12 And let your house be like the house of Pharez, whom Tamar bore to Judah, of the seed which the LORD shall give you of this young woman.
En uw huis zij, als het huis van Perez (die Thamar aan Juda baarde), van het zaad, dat de HEERE u geven zal uit deze jonge vrouw.
13 So Boaz took Ruth, and she was his wife: and when he went in to her, the LORD gave her conception, and she bore a son.
Alzo nam Boaz Ruth, en zij werd hem ter vrouwe, en hij ging tot haar in; en de HEERE gaf haar, dat zij zwanger werd en een zoon baarde.
14 And the women said to Naomi, Blessed be the LORD, which has not left you this day without a kinsman, that his name may be famous in Israel.
Toen zeiden de vrouwen tot Naomi: Geloofd zij de HEERE, Die niet heeft nagelaten u heden een losser te geven; en zijn naam worde vermaard in Israel!
15 And he shall be to you a restorer of your life, and a nourisher of your old age: for your daughter in law, which loves you, which is better to you than seven sons, has born him.

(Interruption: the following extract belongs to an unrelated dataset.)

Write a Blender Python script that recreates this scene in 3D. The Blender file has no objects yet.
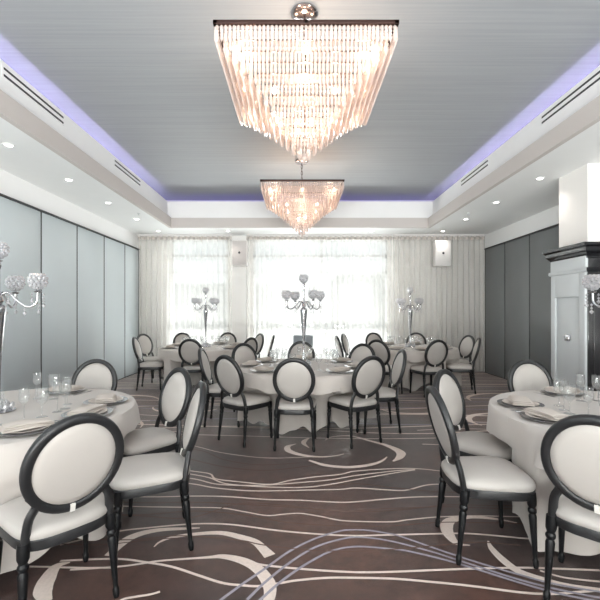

Die zal u zijn tot een verkwikker der ziel, en om uw ouderdom te onderhouden; want uw schoondochter, die u liefheeft, heeft hem gebaard, dewelke u beter is dan zeven zonen.
16 And Naomi took the child, and laid it in her bosom, and became nurse to it.
En Naomi nam dat kind, en zette het op haar schoot, en werd zijn voedster.
17 And the women her neighbors gave it a name, saying, There is a son born to Naomi; and they called his name Obed: he is the father of Jesse, the father of David.
En de naburinnen gaven hem een naam, zeggende: Aan Naomi is een zoon geboren; en zij noemden zijn naam Obed; deze is de vader van Isai, Davids vader.
18 Now these are the generations of Pharez: Pharez begat Hezron,
Dit nu zijn de geboorten van Perez: Perez gewon Hezron;
19 And Hezron begat Ram, and Ram begat Amminadab,
En Hezron gewon Ram; en Ram gewon Amminadab;
20 And Amminadab begat Nahshon, and Nahshon begat Salmon,
En Amminadab gewon Nahesson; en Nahesson gewon Salma;
21 And Salmon begat Boaz, and Boaz begat Obed,
En Salmon gewon Boaz, en Boaz gewon Obed;
22 And Obed begat Jesse, and Jesse begat David.
En Obed gewon Isai; en Isai gewon David.